Just how much has the current landscape changed? Favoritism for the 2014 Hopeful figured to go to Competitive Edge when he posted an auspicious debut at Saratoga in late July, running off to win by a sizable margin and stamping himself the most precocious of a squadron of Todd Pletcher-trained juveniles. He was joined in the Hopeful by G2 Saratoga Special winner I Spent It, who was bidding to become the first runner to win both of those events since City Zip in 1999. Although he failed, his runner-up finish to Competitive Edge was the best mark a Saratoga Special winner had posted in the Hopeful since Henny Hughes checked in second in the 2005 renewal.

Competitive Edge wins the Hopeful at Saratoga. Photo: NYRA/Adam Coglianese.

This year’s Del Mar Futurity featured a field of nine, and the participants had made a total of 18 starts before they made their GI debuts on closing day of the meet. There was one prior graded stakes winner among them, as Skyway had won Del Mar’s G2 Best Pal almost one month before. He was also the only dual winner in the field, just as I Spent It was in the Hopeful.

One notable factor in the lack of prior experience of horses in both the Del Mar Futurity and the Hopeful can be attributed to the fact that trainers known for their success with juveniles are now sending out fewer 2-year-old starters overall. The much-ballyhooed issue racing faces with declining foal crops seems to be a potential cause for this decline. Bob Baffert debuted 11 2 year-olds at the recently concluded Del Mar meet. That was down from 20 in 2013 and 18 in 2012. Todd Pletcher debuted 29 juveniles at this year’s Saratoga meet, down from 35 in 2011 and 40 in 2012.

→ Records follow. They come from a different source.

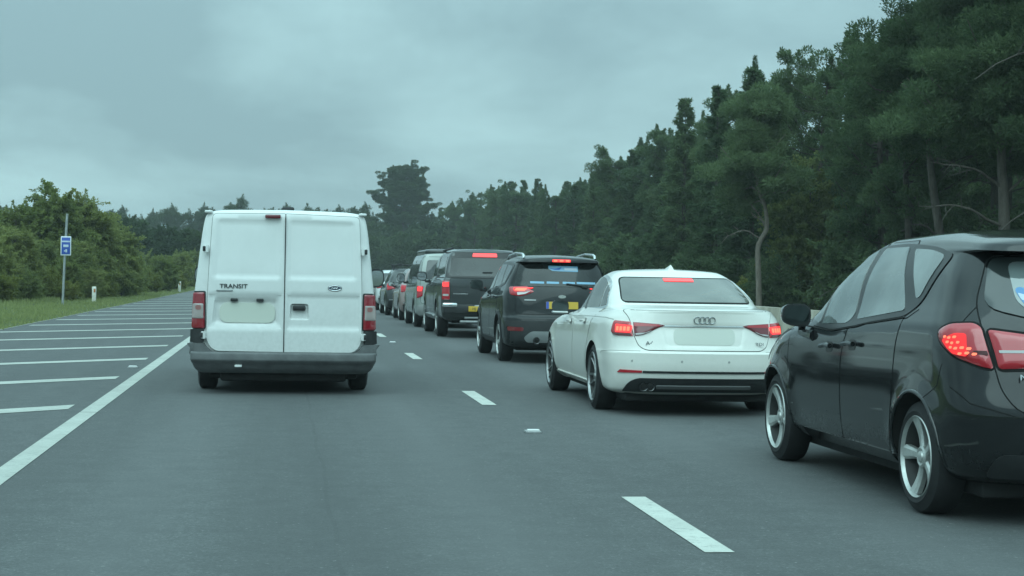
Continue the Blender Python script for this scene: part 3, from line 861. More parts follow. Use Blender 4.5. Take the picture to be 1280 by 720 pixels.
def broadleaf(seed, H, spread, dens=1.0, leaf=.12, leafm=None, base=.05, droop=.0, stems=5, upright=.6, barkm=None, wisps=.25, lw=.55):
    """multi-stemmed tree or bush: stems, fine shoots, leaves along the shoots; open uneven outline"""
    g = np.random.default_rng(seed); paths = []; C = []; D = []; tone = []
    for k in range(stems):
        a = g.uniform(0, 6.28); h = H * g.uniform(.62, 1.0) if k else H; tilt = spread * g.uniform(.15, .8) * (1 - upright * .4)
        if k == 0: tilt *= .2
        s = np.linspace(0, 1, 8); wob = .05 * H * np.sin(s * g.uniform(2, 5) + g.uniform(0, 6)) * s
        P = np.stack([tilt * s ** 1.3 * math.cos(a) + wob, tilt * s ** 1.3 * math.sin(a) - wob * .6, h * s * .93], 1)
        paths.append((P, (.011 * H + .012) * (1 - s * .9) + .004))
        nb = int(13 + H * 4.5)
        for j in range(nb):
            u = base + (1 - base) * ((j + g.uniform()) / nb); p0 = np.array([np.interp(u, s, P[:, i]) for i in range(3)])
            b = g.uniform(0, 6.28); L = spread * (.18 + .62 * (1 - u) ** .7) * g.uniform(.5, 1.25)
            q = np.linspace(0, 1, 5); rise = g.uniform(.15, .9)
            Q = p0 + np.stack([L * q * math.cos(b), L * q * math.sin(b), L * (rise * q - droop * q ** 2)], 1)
            paths.append((Q, .016 * (1 - q * .85) + .002))
            ns = 4 + int(L * 4)
            for r_ in range(ns):
                t0 = g.uniform(.25, 1.0); e0 = np.array([np.interp(t0, q, Q[:, i]) for i in range(3)])
                dr = np.array([math.cos(b), math.sin(b), .35]) + g.normal(size=3) * .75; dr /= np.linalg.norm(dr); l2 = spread * g.uniform(.10, .34) * (1.7 if g.uniform() < wisps else 1)
                m = int(20 * dens * (l2 / .35 + .5)); t_ = g.uniform(0, 1, m)
                sh = e0 + dr * (t_ * l2)[:, None] + np.array([0, 0, -1]) * (droop * .5 * t_ ** 2 * l2)[:, None]
                C.append(sh + g.normal(size=(m, 3)) * .085 * (1.3 - t_)[:, None] * max(.6, spread * .35))
                o = dr + g.normal(size=(m, 3)) * .8 + np.array([0, 0, -droop]); D.append(o / np.linalg.norm(o, axis=1, keepdims=True))
                tone.append(np.clip(g.normal(.45, .16) + g.normal(0, .16, m), 0, 1))
    C = np.concatenate(C); D = np.concatenate(D); tone = np.concatenate(tone); k = C[:, 2] > .02
    C, D, tone = C[k], D[k], tone[k]
    V, F = tubes(paths, 5)
    return np_mesh('stem', V, F, barkm or BARK, True), leaf_mesh('foliage', C, D, g.uniform(.7, 1.3, len(C)) * leaf, leaf * lw, leafm or L_SHRB, g, tone)

def plant(name, proto, x, y, label, cat, group=None, rz=None, s=1.0, sz=None, z=None, tn='trunk', cn='crown'):
    r = tag(empty(name, (x, y, (ground_z(x, y) - .05) if z is None else z), rng.uniform(0, 6.28) if rz is None else rz, (s, s, sz or s)), label, cat, group)
    link(bpy.data.objects.new(tn, proto[0]), r); link(bpy.data.objects.new(cn, proto[1]), r)
    return r
# ------------------------------------------------------------------ white panel van
VP = paint('van_white_paint', (0.74, 0.745, 0.735), dirt=0.55, dirtcol=(0.34, 0.34, 0.31), rough=0.4, coat=0.6, low=(0.3, 1.3))
c = Car('panel_van', 'white panel van with closed rear doors and dark plastic bumper, alone in its lane', 'van', (0.03, 18.05, 0), 0.0)
D = 0.05
rows = [row(.26, 0, .3, 4.5, .1, 5, .5, 3), row(.26, .78, .3, 4.6, .1, 5, .5, 3), row(.32, .93, D, 4.75, .12, 5, .5, 3), row(.46, .958, D, 4.85, .12, 5, .6, 3), row(.62, .966, D, 4.86, .12, 5, .6, 3),
        row(.85, .962, D, 4.85, .12, 5, .6, 3), row([(0, 1.08), (3.6, 1.08), (4.8, .98)], .948, D, 4.80, .12, 5, .7, 2.8), row([(0, 1.22), (3.6, 1.22), (4.5, 1.10)], .932, D, 4.25, .12, 5, .7, 2.8),
        row(1.54, .897, D + .01, 3.85, .12, 5, .5, 3), row([(0, 1.82), (3.3, 1.80)], .858, D + .02, 3.45, .12, 5, .4, 3.5), row([(0, 1.885), (3.3, 1.86)], .838, D + .03, 3.35, .11, 5, .4, 3.5), row([(0, 1.925), (3.2, 1.90)], .79, D + .05, 3.25, .10, 5, .4, 3.5),
        row([(0, 1.945), (1.5, 1.975), (3.2, 1.93)], .60, D + .08, 3.15, .1, 5, .4, 4), row([(0, 1.955), (1.5, 1.99), (3.2, 1.95)], 0, D + .1, 3.1, .1, 5, .4, 4)]
c.shell('body', rows, [VP, M_UND()], arches=[(.92, .34, .40), (3.85, .34, .40)], halfw=.96, depth=.30)
gapm = M_GAP()
o_ = .045
# left and right rear doors, pressed panels and recesses
Lp = rpoly([(-.765, 1.905), (-.009, 1.915), (-.009, .45), (-.735, .455), (-.815, .56), (-.805, 1.2)], [.05, .004, .004, .07, .06, .3])
Rp = rpoly([(.001, 1.915), (.775, 1.895), (.812, 1.2), (.818, .55), (.745, .45), (.001, .45)], [.004, .05, .3, .06, .07, .004])
panL = (rpoly([(-.712, 1.845), (-.045, 1.852), (-.045, 1.225), (-.745, 1.225)], .045), .012, .007)
panR = (rpoly([(.035, 1.852), (.722, 1.838), (.752, 1.225), (.035, 1.225)], .045), .012, .007)
plate = (rpoly([(-.735, 1.015), (-.075, 1.015), (-.055, .725), (-.76, .725)], .05), .030, .034)
hrec = (rpoly([(.06, .965), (.25, .965), (.262, .79), (.05, .79)], .03), .018, .032)
midL = (rpoly([(-.80, 1.055), (-.03, 1.055), (-.03, .695), (-.80, .695)], .004), .010, .007)
midR = (rpoly([(.024, 1.055), (.795, 1.055), (.795, .69), (.024, .69)], .004), .010, .007)
dl = c.patch('rear_door', Lp, 'B', [VP, gapm], o_, recess=[panL, midL, plate], gap=.005, rim=.01, grid=.045, angle=50, nrm='view')
dr = c.patch('rear_door', Rp, 'B', [VP, gapm], o_, recess=[panR, midR, hrec], gap=.005, rim=.01, grid=.045, angle=50, nrm='view')
bm = bmesh.new(); add_box(bm, (-.004, .012, 1.18), (.007, .03, 1.46), 0); bm_obj('door_seal', bm, M_RUB(), dl)
yb = D - o_      # rear face of the doors
bm = bmesh.new(); add_box(bm, (.152, yb + .012, .918), (.135, .035, .055), .012); bm_obj('handle', bm, M_BLK(), dr)
bm = bmesh.new(); add_box(bm, (-.40, yb + .020, .855), (.50, .012, .185), .004); fix_normals(bm)
pl = c.patch('number_plate', rpoly([(-.68, .965), (-.10, .965), (-.10, .755), (-.68, .755)], .09), 'B', M_PLT(), o_ - .026, dl, .08, nrm='view'); bm.free()
for x in (-.53, -.26):
    bm = bmesh.new(); add_box(bm, (x, yb + .016, .995), (.075, .04, .032), .008); bm_obj('plate_lamp', bm, M_BLK(), dl)
tx = text_obj('lettering', 'TRANSIT', .062, M_TXT(), dl, (-.538, yb - .003, 1.138), (R(90), 0, 0), .002, sx=1.18, bold=.001)
bm = bmesh.new(); add_box(bm, (-.63, yb - .003, 1.092), (.17, .006, .016), .003); bm_obj('badge_bar', bm, M_ALD(), dl)
def oval(name, cx, cz, rx, rz, y, m_, parent, th=.006, n=28, axis='Y'):
    bm = bmesh.new(); f = [bm.verts.new((cx + rx * math.cos(2 * math.pi * k / n), y, cz + rz * math.sin(2 * math.pi * k / n))) for k in range(n)]
    b = [bm.verts.new((v.co.x, y + th, v.co.z)) for v in f]
    bm.faces.new(f); bm.faces.new(b[::-1])
    for k in range(n): bm.faces.new((f[k], f[(k + 1) % n], b[(k + 1) % n], b[k]))
    fix_normals(bm); return bm_obj(name, bm, m_, parent, True, 30)
bd = oval('oval_badge', .525, 1.135, .075, .033, yb - .006, mat('badge_dark', (.03, .05, .09), .25, coat=1), dr, .01)
bm = bmesh.new(); pts = [(.525 + .066 * math.cos(t), yb - .008, 1.135 + .026 * math.sin(t)) for t in np.linspace(0, 2 * math.pi, 29)]; add_tube(bm, pts, .003, 6, cap=False)
add_tube(bm, [(.49, yb - .008, 1.13), (.50, yb - .008, 1.143), (.512, yb - .008, 1.128), (.528, yb - .008, 1.14), (.54, yb - .008, 1.128), (.555, yb - .008, 1.142)], .004, 6); bm_obj('badge_script', bm, M_CHR(), bd)
bm = bmesh.new(); add_box(bm, (-.138, yb + .01, 1.883), (.165, .05, .042), .012); bm_obj('brake_lamp', bm, mat('unlit_red_dark', (.12, .006, .012), .25, coat=1), dl)
for (x, z, p) in ((-.828, 1.53, dl), (.828, 1.525, dr), (-.842, .62, dl), (.836, .615, dr)):
    bm = bmesh.new(); add_box(bm, (x, yb + .02, z), (.058, .07, .075), .012); s_ = 1 if x > 0 else -1
    add_box(bm, (x + s_ * .022, yb + .01, z), (.03, .07, .055), .008, mi=1); add_tube(bm, [(x - s_ * .008, yb - .02, z - .036), (x - s_ * .008, yb - .02, z + .036)], .014, 10)
    bm_obj('hinge', bm, [VP, M_BLK()], p)
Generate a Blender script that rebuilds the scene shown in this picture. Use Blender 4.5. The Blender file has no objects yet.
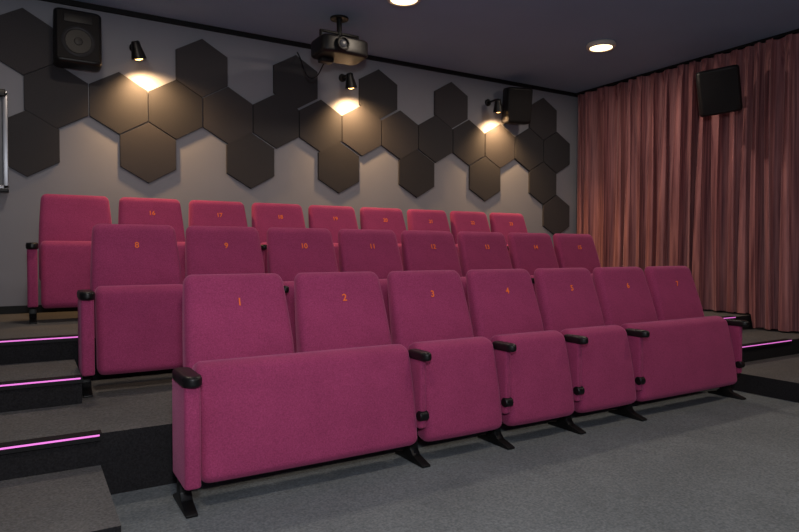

In no way are these trends exclusive to races for colts and geldings. Saratoga’s Spinaway, the first GI race of the year for 2-year-old fillies held east of the Mississippi, featured a field of nine this year. Of those nine, seven had started only once before. The field in total had made 13 prior starts before the Spinaway, and the eventual 1-2 finishers both were second-time starters who had broken their maidens earlier at the Saratoga meet. In the 2013 renewal, the 9 participants had made a combined 14 prior starts, and the eventual 1-2-3-4 finishers were all second-time starters. Just five years ago, the 8 participants in the 2009 Spinaway had made a total of 17 prior starts, and the 1-3-4 finishers were fillies who had been to the post at least twice. A year later in 2010, the field of 8 once again had made 17 prior starts, and the 1-2-4 finishers had started at least twice.

Can it be chalked up to coincidence? Going back to the data compiled in a previous story, which showed that Kentucky Derby participants in the last two years have earned fewer accolades as 2 year-olds, top-level racing for juveniles is clearly being de-emphasized. While places such as Saratoga and Del Mar will always offer the very best 2-year-old racing in the country, the quality of these stakes races will suffer as youngsters start later and later. NYRA experimented with holding only two juvenile stakes races in 2004 and 2005 at Saratoga, and revisiting of that schedule may be worth consideration in future years.